→ **Written task**
Report, word for word, every line of the material that contains "script".

→ **Input for this task**
==========

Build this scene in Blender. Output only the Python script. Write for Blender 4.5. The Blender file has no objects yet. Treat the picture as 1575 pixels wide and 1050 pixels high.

==========

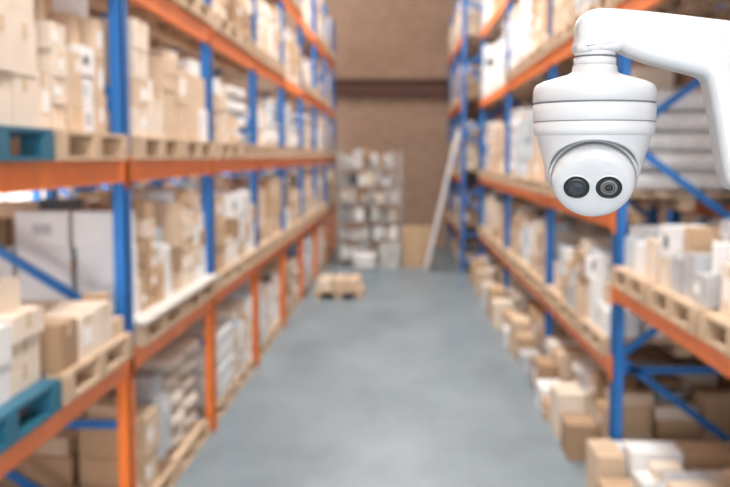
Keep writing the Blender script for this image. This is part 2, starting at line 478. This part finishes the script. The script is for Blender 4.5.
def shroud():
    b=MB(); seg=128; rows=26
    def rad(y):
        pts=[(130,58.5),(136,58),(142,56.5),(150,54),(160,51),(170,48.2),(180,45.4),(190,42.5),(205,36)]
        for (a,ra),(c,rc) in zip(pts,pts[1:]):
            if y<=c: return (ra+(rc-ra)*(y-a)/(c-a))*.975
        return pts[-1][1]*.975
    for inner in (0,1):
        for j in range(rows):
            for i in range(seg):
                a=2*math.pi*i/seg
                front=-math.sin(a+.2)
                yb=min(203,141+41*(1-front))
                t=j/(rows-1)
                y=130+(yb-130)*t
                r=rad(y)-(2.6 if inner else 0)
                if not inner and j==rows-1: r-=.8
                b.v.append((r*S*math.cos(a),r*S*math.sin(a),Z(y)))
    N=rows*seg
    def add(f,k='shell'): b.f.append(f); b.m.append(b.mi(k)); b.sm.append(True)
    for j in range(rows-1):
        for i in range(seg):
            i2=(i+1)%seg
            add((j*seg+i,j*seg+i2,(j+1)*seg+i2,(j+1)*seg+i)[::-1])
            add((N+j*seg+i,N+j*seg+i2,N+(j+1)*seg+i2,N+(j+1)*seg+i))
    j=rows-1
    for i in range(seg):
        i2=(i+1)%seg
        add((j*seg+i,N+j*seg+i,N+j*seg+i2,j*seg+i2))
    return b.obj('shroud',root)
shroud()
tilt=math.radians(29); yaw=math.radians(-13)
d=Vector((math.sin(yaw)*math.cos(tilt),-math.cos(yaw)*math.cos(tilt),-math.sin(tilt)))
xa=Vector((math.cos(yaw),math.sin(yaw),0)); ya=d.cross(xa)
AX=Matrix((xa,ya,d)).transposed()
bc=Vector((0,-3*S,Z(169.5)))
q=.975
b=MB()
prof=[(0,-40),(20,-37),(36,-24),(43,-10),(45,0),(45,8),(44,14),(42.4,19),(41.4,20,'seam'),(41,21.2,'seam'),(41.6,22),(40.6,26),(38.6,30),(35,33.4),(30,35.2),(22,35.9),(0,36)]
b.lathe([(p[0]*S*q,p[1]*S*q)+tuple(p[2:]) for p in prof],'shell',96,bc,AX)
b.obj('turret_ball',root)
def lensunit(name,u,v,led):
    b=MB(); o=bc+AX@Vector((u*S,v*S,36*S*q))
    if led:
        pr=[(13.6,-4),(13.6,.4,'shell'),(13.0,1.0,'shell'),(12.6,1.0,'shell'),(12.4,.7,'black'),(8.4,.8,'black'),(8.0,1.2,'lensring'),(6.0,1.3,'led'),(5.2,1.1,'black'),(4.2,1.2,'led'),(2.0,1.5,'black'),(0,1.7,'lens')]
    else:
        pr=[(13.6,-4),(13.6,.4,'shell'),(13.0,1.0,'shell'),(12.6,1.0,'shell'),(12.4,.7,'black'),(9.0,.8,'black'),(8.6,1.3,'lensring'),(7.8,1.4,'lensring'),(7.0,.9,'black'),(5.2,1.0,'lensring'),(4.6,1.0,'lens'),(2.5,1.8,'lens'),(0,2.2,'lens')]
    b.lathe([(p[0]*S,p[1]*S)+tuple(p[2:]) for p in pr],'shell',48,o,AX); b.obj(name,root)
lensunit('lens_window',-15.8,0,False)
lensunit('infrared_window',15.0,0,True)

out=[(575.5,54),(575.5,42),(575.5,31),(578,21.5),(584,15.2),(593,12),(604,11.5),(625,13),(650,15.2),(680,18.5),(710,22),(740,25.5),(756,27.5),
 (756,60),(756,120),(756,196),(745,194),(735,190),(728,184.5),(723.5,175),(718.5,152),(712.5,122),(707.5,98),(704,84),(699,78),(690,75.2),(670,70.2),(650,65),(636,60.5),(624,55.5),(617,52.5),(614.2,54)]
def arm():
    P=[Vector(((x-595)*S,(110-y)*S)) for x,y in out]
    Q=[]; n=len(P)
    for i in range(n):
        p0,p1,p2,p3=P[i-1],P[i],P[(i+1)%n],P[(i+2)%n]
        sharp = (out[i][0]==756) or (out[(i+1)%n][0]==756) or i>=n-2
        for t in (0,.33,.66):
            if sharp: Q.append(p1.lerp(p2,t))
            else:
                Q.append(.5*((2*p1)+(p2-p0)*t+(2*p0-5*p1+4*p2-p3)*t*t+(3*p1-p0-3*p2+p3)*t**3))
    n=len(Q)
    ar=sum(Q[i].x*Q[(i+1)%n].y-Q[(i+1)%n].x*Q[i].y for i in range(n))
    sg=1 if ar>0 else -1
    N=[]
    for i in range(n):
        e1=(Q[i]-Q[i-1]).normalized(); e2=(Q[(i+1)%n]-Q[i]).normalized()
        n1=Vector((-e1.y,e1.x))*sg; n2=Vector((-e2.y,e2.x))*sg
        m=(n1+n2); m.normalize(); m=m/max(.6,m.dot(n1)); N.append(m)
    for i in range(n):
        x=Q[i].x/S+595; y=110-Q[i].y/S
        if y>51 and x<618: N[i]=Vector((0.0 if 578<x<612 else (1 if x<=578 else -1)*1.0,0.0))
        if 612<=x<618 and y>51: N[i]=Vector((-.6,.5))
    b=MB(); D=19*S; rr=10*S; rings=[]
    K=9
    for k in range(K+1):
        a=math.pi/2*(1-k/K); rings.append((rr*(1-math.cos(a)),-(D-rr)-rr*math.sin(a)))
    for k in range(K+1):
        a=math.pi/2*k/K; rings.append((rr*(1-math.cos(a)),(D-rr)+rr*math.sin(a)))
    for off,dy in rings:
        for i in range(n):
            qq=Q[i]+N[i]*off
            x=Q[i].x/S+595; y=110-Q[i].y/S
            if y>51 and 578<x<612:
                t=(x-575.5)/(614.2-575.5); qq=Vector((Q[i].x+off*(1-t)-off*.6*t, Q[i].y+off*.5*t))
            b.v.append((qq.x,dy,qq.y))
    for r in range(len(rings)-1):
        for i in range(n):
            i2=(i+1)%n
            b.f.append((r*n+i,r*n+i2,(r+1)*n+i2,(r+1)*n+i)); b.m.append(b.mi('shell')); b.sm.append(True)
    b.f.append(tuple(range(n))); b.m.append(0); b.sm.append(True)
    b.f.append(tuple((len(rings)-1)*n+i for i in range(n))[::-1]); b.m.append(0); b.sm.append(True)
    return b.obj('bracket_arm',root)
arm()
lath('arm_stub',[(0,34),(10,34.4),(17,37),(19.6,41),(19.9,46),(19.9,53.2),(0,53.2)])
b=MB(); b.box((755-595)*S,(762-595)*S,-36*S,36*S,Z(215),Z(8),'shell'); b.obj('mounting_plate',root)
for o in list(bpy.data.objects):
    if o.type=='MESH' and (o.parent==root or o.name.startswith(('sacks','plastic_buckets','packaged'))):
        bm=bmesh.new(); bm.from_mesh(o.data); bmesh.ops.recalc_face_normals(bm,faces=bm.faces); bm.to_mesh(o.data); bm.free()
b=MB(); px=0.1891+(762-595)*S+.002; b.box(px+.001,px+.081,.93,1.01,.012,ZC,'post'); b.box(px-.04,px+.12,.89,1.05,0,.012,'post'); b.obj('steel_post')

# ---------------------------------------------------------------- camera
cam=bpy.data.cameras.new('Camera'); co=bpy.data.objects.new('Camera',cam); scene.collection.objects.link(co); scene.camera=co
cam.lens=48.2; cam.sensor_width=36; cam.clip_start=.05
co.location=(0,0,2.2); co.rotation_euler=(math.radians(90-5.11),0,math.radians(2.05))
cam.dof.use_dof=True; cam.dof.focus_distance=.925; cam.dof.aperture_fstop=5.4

==========

→ **Problem solution**
Build this scene in Blender. Output only the Python script. Write for Blender 4.5. The Blender file has no objects yet. Treat the picture as 1575 pixels wide and 1050 pixels high.
Keep writing the Blender script for this image. This is part 2, starting at line 478. This part finishes the script. The script is for Blender 4.5.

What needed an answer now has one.